A homework problem of a free online course I am taking, asked to draw the magnitude and phase of $Y(\omega)$ where $y(t) = x(t) c(t)$ where $c(t)$ is $e^{j 3 \omega_{c} t}$ and where $X(\omega)$ is:
Simple phase modulation problem with a pretty simple exponential carrier.
Doing the Fourier Transform of the exponential carrier I got that it was an impulse of height $2 \pi$ at $\omega = 3 \omega_{c}$
Modulation (multiplication) equation in the frequency domain turns into $\frac{1}{2 \pi} X \left( \omega \right) * C \left( \omega \right)$ where $*$ is convolution.
(The $2 \pi$ cancels out the height of the impulse.) A frequency domain signal convolved with an impulse is just the signal moved over.
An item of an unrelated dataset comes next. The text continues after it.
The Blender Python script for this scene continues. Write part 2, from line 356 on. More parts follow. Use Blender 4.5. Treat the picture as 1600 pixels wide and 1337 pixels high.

So, my $\vert Y \left( \omega \right) \vert$ was just the $\vert X \left( \omega \right) \vert$ in the picture moved over where it centres at $3\omega_{c}$ like in the next picture.
For phase I broke up the equation into $Y \left( \omega \right) = \frac{1}{2 \pi} \left( 2 \pi e^{j0} \right) * \left( \vert X \left( \omega \right) \vert e^{j \angle X \left( \omega \right)} \right)$ because the carrier transform $C \left( \omega \right)$ has a zero phase.
The homework solutions showed the following as the right answer for $Y \left( \omega \right)$ magnitude and phase, and I'm not sure why the phase is shifted. My intuition wants to tell me that the phase will match that of the original input signal because the only other phase in the equation is zero, so I would have thought the phase of $Y \left( \omega \right)$ would be the same as of $X \left( \omega \right)$.
I understand the rule about convolving with an impulse shifting the signal, but I guess I don't understand how it would influence the phase. Does that rule apply to just the magnitude or the full signal including the phase? What about convolution does that for the phase?